Europe’s Highest Court Tells Google People Have The “Right To Be Forgotten”

When you search for yourself on Google — and don’t deny you’ve done it at least once — do you love absolutely every bit of information that comes up? No, but you figure, it’s on the Internet, so it’s there forever. But Europe’s highest court has ruled that people have the “right to be forgotten,” and that they should be able to ask Google to remove certain sensitive information from Internet search results.

The Court of Justice of the European Union in Luxembourg handed down the judgement today, basically making Google responsible for that list of search results.

Google had claimed that it was just the conduit of information, basically, and that it was simply offering links to information that’s already free and available on the Internet, reports USA Today.

Now, if someone in Europe asks Google to do so, the company will have to change links if they’re proven to be outdated or if they contain irrelevant information.

“If, following a search made on the basis of a person’s name, the list of results displays a link to a web page which contains information on the person in question, that data subject may approach the operator directly and, where the operator does not grant his request, bring the matter before the competent authorities in order to obtain, under certain conditions, the removal of that link from the list of results,” the judges said in their ruling.
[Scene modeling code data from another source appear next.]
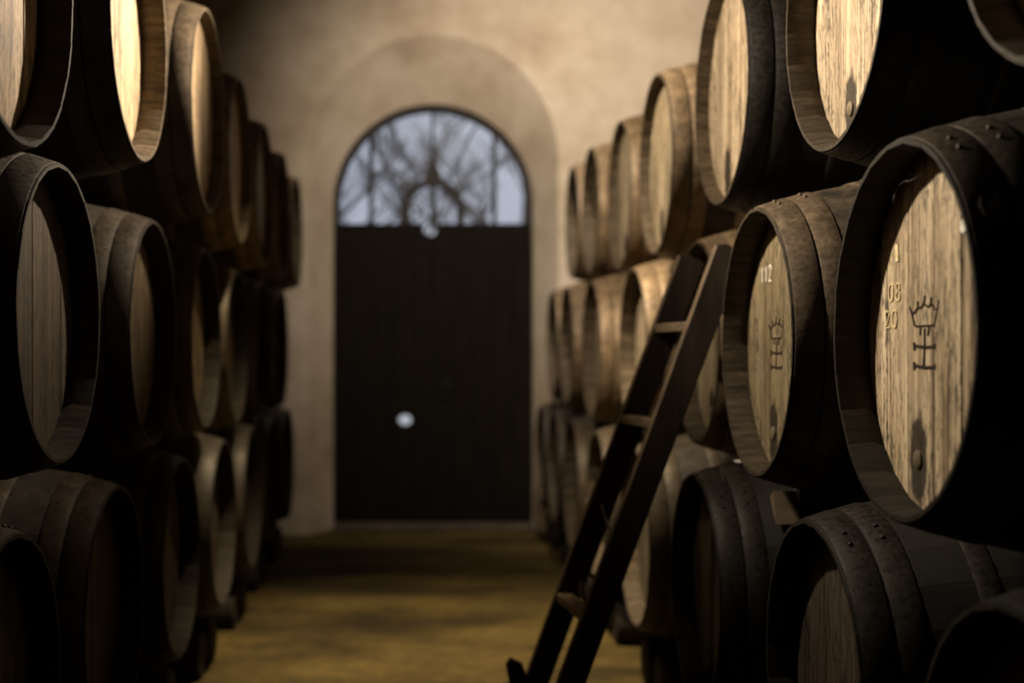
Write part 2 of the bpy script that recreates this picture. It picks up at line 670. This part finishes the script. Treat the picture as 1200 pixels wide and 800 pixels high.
def hoop_mesh(x0, x1, rivets=True, th=0.0035):
    bm = bmesh.new()
    n = 64
    xs = [x0, x0 + 0.003, x1 - 0.003, x1]
    prof = [(x0, rad(x0) - 0.001), (x0, rad(x0) + th * .6), (x0 + 0.003, rad(x0) + th),
            (x1 - 0.003, rad(x1) + th), (x1, rad(x1) + th * .6), (x1, rad(x1) - 0.001)]
    rows = []
    for k in range(n):
        a = 2 * PI * k / n
        rows.append([bm.verts.new((x, q * math.sin(a), q * math.cos(a))) for x, q in prof])
    for k in range(n):
        A, B = rows[k], rows[(k + 1) % n]
        for j in range(5):
            bm.faces.new((A[j], A[j + 1], B[j + 1], B[j]))
    if rivets:
        for da, dx in ((-0.06, 0.0), (0.06, 0.0)):
            a = -0.62 + da
            x = (x0 + x1) / 2 + dx
            q = rad(x) + th
            c = Vector((x, q * math.sin(a), q * math.cos(a)))
            r_ = bmesh.ops.create_uvsphere(bm, u_segments=8, v_segments=5, radius=0.006)
            for v in r_['verts']:
                v.co = v.co * 1.0 + c
    me = finish(bm, 'hoop', True, 45)
    me.materials.append(M_HOOP)
    return me


NB = 6
XH = -L / 2 + REC
RH = rad(XH) - TH + 0.004
widths = [0.105, 0.125, 0.118, 0.130, 0.112, 0.110]
tot = sum(widths)
edges = [-RH]
for w in widths:
    edges.append(edges[-1] + w / tot * 2 * RH)


def board_mesh(i):
    y0, y1 = edges[i] + 0.0008, edges[i + 1] - 0.0008
    bm = bmesh.new()
    n = 8
    up_ = []
    for k in range(n + 1):
        y = y0 + (y1 - y0) * k / n
        up_.append((y, math.sqrt(max(1e-6, RH * RH - y * y))))
    ch = 0.0025
    loop = up_ + [(y, -z) for y, z in up_[::-1]]
    cy = (y0 + y1) / 2
    f = [bm.verts.new((XH, y + (ch if y < cy - 0.45 * (y1 - y0) else -ch if y > cy + 0.45 * (y1 - y0) else 0), z)) for y, z in loop]
    m_ = [bm.verts.new((XH + ch, y, z)) for y, z in loop]
    b = [bm.verts.new((XH + 0.024, y, z)) for y, z in loop]
    N = len(loop)
    bm.faces.new(f)
    bm.faces.new(b[::-1])
    for k in range(N):
        bm.faces.new((f[k], m_[k], m_[(k + 1) % N], f[(k + 1) % N]))
        bm.faces.new((m_[k], b[k], b[(k + 1) % N], m_[(k + 1) % N]))
    bm.transform(Matrix.Translation((0, 0, RB)))     # board origin = barrel base, so the stain sits in place
    me = finish(bm, 'head_board', False)
    me.materials.append(M_HEAD)
    return me


STAVES = [stave_mesh(s) for s in range(4)]
HOOPS = [hoop_mesh(-L / 2 + 0.006, -L / 2 + 0.070), hoop_mesh(-L / 2 + 0.075, -L / 2 + 0.134),
         hoop_mesh(-L / 2 + 0.245, -L / 2 + 0.290), hoop_mesh(-0.175, -0.120, False), hoop_mesh(0.12, 0.175, False),
         hoop_mesh(L / 2 - 0.340, L / 2 - 0.285, False), hoop_mesh(L / 2 - 0.150, L / 2 - 0.012, False)]
BOARDS = [board_mesh(i) for i in range(NB)]
bm = bmesh.new()
add_tube(bm, [(XH + 0.01, 0, 0), (XH - 0.004, 0, 0), (XH - 0.007, 0, 0)], [0.020, 0.018, 0.013], 16)
PLUG = finish(bm, 'tap_plug')
PLUG.materials.append(M_PLUG)


def ribbon(bm, pts, w, map_):
    """flat stroke along 2D pts, mapped to the surface, 1 mm proud"""
    P = [Vector((a, b, 0)) for a, b in pts]
    n = len(P)
    rows = []
    for i in range(n):
        d = (P[min(i + 1, n - 1)] - P[max(i - 1, 0)]).normalized()
        s = Vector((-d.y, d.x, 0)) * (w / 2)
        wv = 1.0
        quad = []
        for off, h in ((-1, 0.0), (-1, 1.0), (1, 1.0), (1, 0.0)):
            q = P[i] + s * off * wv
            quad.append(bm.verts.new(map_(q.x, q.y, h)))
        rows.append(quad)
    for i in range(n - 1):
        for k in range(4):
            bm.faces.new((rows[i][k], rows[i][(k + 1) % 4], rows[i + 1][(k + 1) % 4], rows[i + 1][k]))
    bm.faces.new(rows[0][::-1])
    bm.faces.new(rows[-1])


def brand_map(a, b, h):
    return head_map(a, b * 0.65, h)


def head_map(a, b, h):        # a = to the right as one faces the head, b = up
    return (XH + 0.0008 - h * 0.0028, -a, RB + b)


def crown_mark():
    """burnt brand: a five-pointed crown over an H lying on its side"""
    b = bmesh.new()
    W = 0.005

    def s(pts, w=W):
        ribbon(b, pts, w, brand_map)
    # crown, a in metres to the right, b up, origin at crown base centre
    s([(-0.047, 0.0), (0.047, 0.0)])
    s([(-0.047, 0.0), (-0.060, 0.03), (-0.074, 0.060)])
    s([(0.047, 0.0), (0.058, 0.03), (0.068, 0.072)])
    s([(-0.062, 0.040), (-0.048, 0.042), (-0.034, 0.055), (-0.034, 0.075)])
    s([(-0.034, 0.055), (-0.018, 0.055), (-0.004, 0.064), (0.002, 0.090)])
    s([(0.004, 0.062), (0.016, 0.055), (0.028, 0.060), (0.032, 0.082)])
    s([(0.036, 0.062), (0.048, 0.046), (0.060, 0.047)])
    # rays below
    s([(-0.020, -0.006), (-0.022, -0.028)])
    s([(0.022, -0.006), (0.016, -0.030)])
    # H on its side: two bars with flared ends and the stem between
    s([(0.0, -0.008), (0.0, -0.062), (-0.004, -0.122)], 0.006)
    for z, t_ in ((-0.062, 0.0), (-0.122, -0.004)):
        s([(-0.050, z + 0.003), (0.0, z - 0.002), (0.050, z)], 0.0085)
        s([(-0.052, z + 0.013), (-0.050, z - 0.011)], 0.008)
        s([(0.051, z + 0.009), (0.050, z - 0.009)], 0.006)
    return b


DIGITS = {
    '0': [[(0.5 + 0.42 * math.cos(2 * PI * k / 14), 0.5 + 0.5 * math.sin(2 * PI * k / 14)) for k in range(15)]],
    '8': [[(0.5 + 0.36 * math.sin(2 * PI * k / 18) * (1 if k <= 9 else 1), 0.5 + 0.5 * math.cos(PI * k / 9)) for k in range(0, 1)] or [],
          [(0.5 + 0.32 * math.cos(2 * PI * k / 12), 0.76 + 0.23 * math.sin(2 * PI * k / 12)) for k in range(13)],
          [(0.5 + 0.40 * math.cos(2 * PI * k / 12), 0.27 + 0.26 * math.sin(2 * PI * k / 12)) for k in range(13)]],
    '2': [[(0.1, 0.75), (0.3, 0.97), (0.65, 0.97), (0.85, 0.75), (0.6, 0.4), (0.1, 0.02), (0.95, 0.02)]],
    '1': [[(0.2, 0.75), (0.5, 1.0), (0.5, 0.0)]],
}
DIGITS['8'] = DIGITS['8'][1:]


def digits(txt, a0, b0, w, h, lw, map_=head_map, gap=0.3):
    b = bmesh.new()
    for i, ch in enumerate(txt):
        for stroke in DIGITS[ch]:
            ribbon(b, [(a0 + (i * (1 + gap) + p) * w, b0 + q * h) for p, q in stroke], lw, map_)
    return b


def make_barrel():
    root = empty('oak_barrel', (0, 0, 0))
    for k in range(NS):
        o = link_mesh('stave', STAVES[k % 4], None, root, (rnd.uniform(-0.0006, 0.0006), 0, RB))
        o.rotation_euler = (2 * PI * k / NS, 0, 0)
    for me in HOOPS:
        link_mesh('hoop', me, None, root, (0, 0, RB))
    for me in BOARDS:
        link_mesh('head_board', me, None, root, (rnd.uniform(-0.0012, 0.0012), 0, 0))
    link_mesh('tap_plug', PLUG, None, root, (0, 0.075, RB - 0.25))
    return root


def copy_barrel(src):
    r = src.copy()
    COL.objects.link(r)
    for ch in src.children:
        c_ = ch.copy()
        c_.parent = r
        COL.objects.link(c_)
    return r


ORD = ['nearest', 'second', 'third', 'fourth', 'fifth', 'sixth', 'seventh', 'eighth', 'ninth']
proto = make_barrel()
used = [False]
BAR = {}


def place(side, row, i, X, Y, zc, roll, head_tint, body_tint, look, chime=1.0):
    o = proto if not used[0] else copy_barrel(proto)
    used[0] = True
    s = 1 if side == 'right' else -1
    o.location = (s * (X + L / 2), Y, zc - RB)
    o.rotation_euler = (0, 0, 0 if s > 0 else PI)
    which = 'nearest the camera' if i == 0 else ORD[i] + ' from the camera'
    tag(o, f'{look}, {which} in the {row} row of the {side} stack', 'barrel', f'barrels stacked along the {side} wall')
    for ch in o.children:
        n = ch.name.split('.')[0]
        if n == 'head_board':
            if row == 'top' and i in (2, 3, 4):
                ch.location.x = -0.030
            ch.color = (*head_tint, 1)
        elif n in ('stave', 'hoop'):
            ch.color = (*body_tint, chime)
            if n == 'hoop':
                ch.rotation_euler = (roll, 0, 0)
    BAR[(side, row, i)] = o
    return o


def rest(y, below):
    """height at which a barrel at y touches the nearer of the barrels below"""
    z = -1
    for yb, zb in below:
        d = abs(y - yb)
        if d < 2 * RB:
            z = max(z, zb + math.sqrt((2 * RB + 0.004) ** 2 - d * d))
    return z


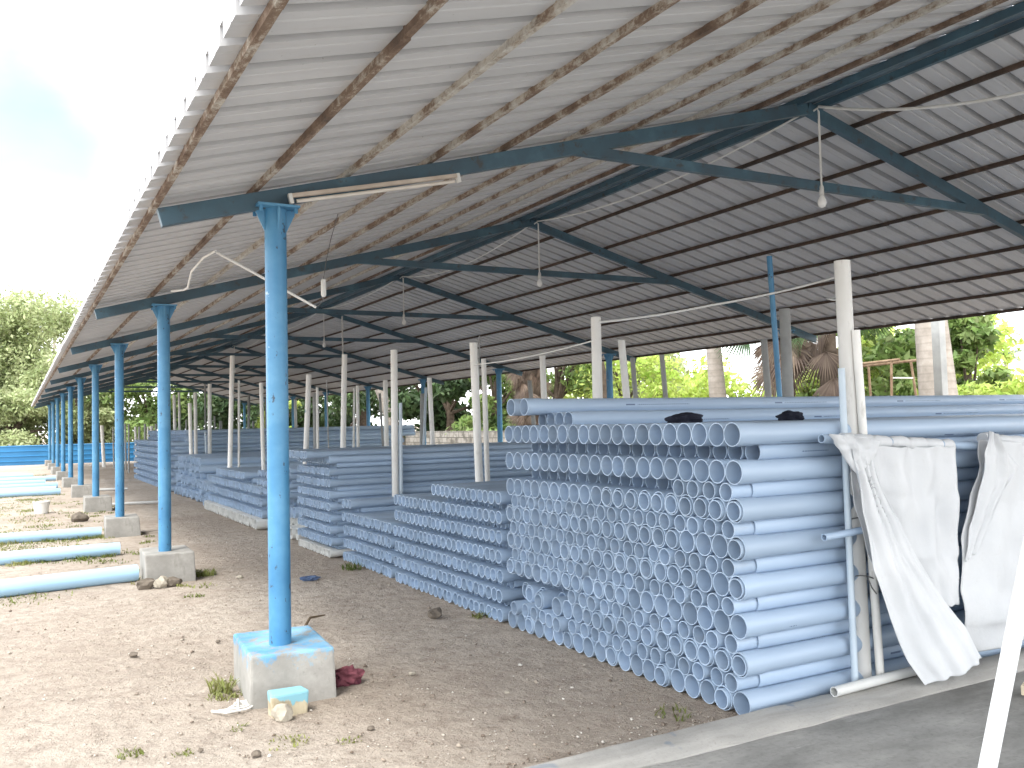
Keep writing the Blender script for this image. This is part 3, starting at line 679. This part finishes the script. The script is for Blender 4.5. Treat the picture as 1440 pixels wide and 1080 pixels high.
# ------------------------------------------------------------------ lamps, conduit
for i in range(6):
    y = Y1+i*SP; e = empty('pendant_lamp', (.11, y-.03, 4.0)); tag(e, f'bare bulb on a white drop tube at the {["nearest", "second", "third", "fourth", "fifth", "sixth"][i]} roof frame', 'lamp', 'bulbs hanging from the ridge')
    b = MB(); b.tube([(-.06, 0, .0), (-.015, 0, .03), (0, 0, 0), (0, 0, -.62)], .009, 8); b.build('drop_tube', M['conduit'], e, smooth=True)
    b = MB(); b.tube([(0, 0, -.61), (0, 0, -.63), (0, 0, -.69)], [.012, .02, .02], 10); b.build('holder', M['holder'], e, smooth=True)
    b = MB(); b.tube([(0, 0, -.69), (0, 0, -.71), (0, 0, -.735), (0, 0, -.765), (0, 0, -.79), (0, 0, -.8)], [.014, .022, .034, .037, .026, .006], 14); b.build('bulb', M['bulb'], e, smooth=True, sharp=80)
    b = MB(); y2 = y-SP; sag = .42 if i == 0 else .1+.05*(i % 3)
    pts = [(.08+.01*math.sin(t*6), y-.06+(y2-y+.12)*t, 4.03-sag*4*t*(1-t)+(0 if i else -.15*t)) for t in np.linspace(0, 1, 18)]
    b.tube(pts, .012 if i == 0 else .009, 8); tag(b.build('conduit', M['conduit'], smooth=True), f'white conduit sagging along the ridge, {["nearest", "second nearest", "third nearest", "fourth nearest", "fifth nearest", "sixth nearest"][i]} span', 'conduit', 'white conduit along the ridge')
t = empty('tube_lamp', (-3.76, 5.10, 2.935)); t.rotation_euler = (0, -math.atan(.225), 0)
tag(t, 'dusty tube lamp fixed under the nearest left rafter', 'lamp')
b = MB(); b.beam((-.54, 0, .02), (.54, 0, .02), .034, .024); b.build('batten', M['batten'], t, bevel=.004)
b = MB(); b.tube([(-.52, 0, -.014), (.52, 0, -.014)], .011, 12); b.build('glass_tube', M['tube'], t, smooth=True)
for sx in (-1, 1): b = MB(); b.box(sx*.55-.012, sx*.55+.012, -.015, .015, -.026, .034); b.build('end_cap', M['holder'], t, bevel=.004)
b = MB(); b.tube([(-4.45, 6.5, 2.745), (-4.2, 6.5, 2.62), (-3.74, 6.5, 2.385)], .010, 10); tag(b.build('hanging_conduit', M['conduit'], smooth=True), 'white tube hanging down slantwise behind the nearest column', 'conduit')
b = MB(); b.tube([(-4.46, 6.48, 2.75), (-4.5, 6.7, 2.74), (-4.52, 7.1, 2.70), (-4.5, 7.4, 2.62), (-4.47, 7.8, 2.66), (-4.49, 8.3, 2.72)], .009, 10); tag(b.build('loose_conduit', M['conduit'], smooth=True), 'loose bent white conduit under the eave purlin by the second frame', 'conduit')
e = empty('hanging_switch', (-3.68, 6.5, 2.6)); tag(e, 'small white switch hanging on a wire right of the nearest column', 'switch')
b = MB(); b.tube([(0, 0, -.135), (0, 0, -.12), (0, 0, -.01), (0, 0, 0)], [.012, .02, .02, .012], 10); b.build('switch_body', M['holder'], e, smooth=True, sharp=50)
b = MB(); b.tube([(0, 0, 0), (.02, 0, .12), (.06, 0, .3), (.12, 0, .5)], .003, 5); b.tube([(0, 0, -.13), (-.01, 0, -.17), (-.04, 0, -.2), (-.06, 0, -.21)], .004, 5); b.build('wire', M['wire'], e)
def cable(name, pts, r, lab, mat='conduit', steps=10):
    out = []
    for a, c in zip(pts[:-1], pts[1:]):
        a, c = Vector(a), Vector(c)
        for i in range(steps): t_ = i/steps; p = a.lerp(c, t_); p.z -= .03*4*t_*(1-t_)*(a-c).length*.4; out.append(p)
    out.append(Vector(pts[-1])); b = MB(); b.tube(out, r, 6); tag(b.build(name, M[mat], smooth=True), lab, 'cable')
cable('cable', [(-1.56, 8.26, 2.10), (-1.65, 5.90, 2.14)], .006, 'white cable strung from the leaf-marked post to the green-marked post')
cable('cable', [(-1.62, 5.90, 2.28), (-.54, 5.84, 2.45), (1.03, 5.8, 2.79)], .010, 'twisted white cable running up from the green-marked post to the roof')
cable('cable', [(1.03, 5.76, 2.6), (-.5, 4.6, 2.35), (-1.68, 3.40, 2.2)], .005, 'thin cable reaching the tall front post from behind')
cable('cable', [(-2.5, 15.5, 2.5), (-1.9, 17, 2.75), (-.5, 18.85, 3.3)], .005, 'thin sagging cable near the tallest post between the columns')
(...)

“An Internet search engine operator is responsible for the processing that it carries out of personal data which appear on web pages published by third parties,” the judges added.

This case came about when a man in Spain argued that the Google search results for his name brought up details of an auction of his repossessed home that infringed on his privacy rights.

Google doesn’t sound pleased by this turn of events, which is likely to be lauded by some privacy advocates and disparaged by those seeking freedom of information on the Internet.

“This is a disappointing ruling for search engines and online publishers in general,” Google said in a statement. “We now need to take time to analyze the implications.”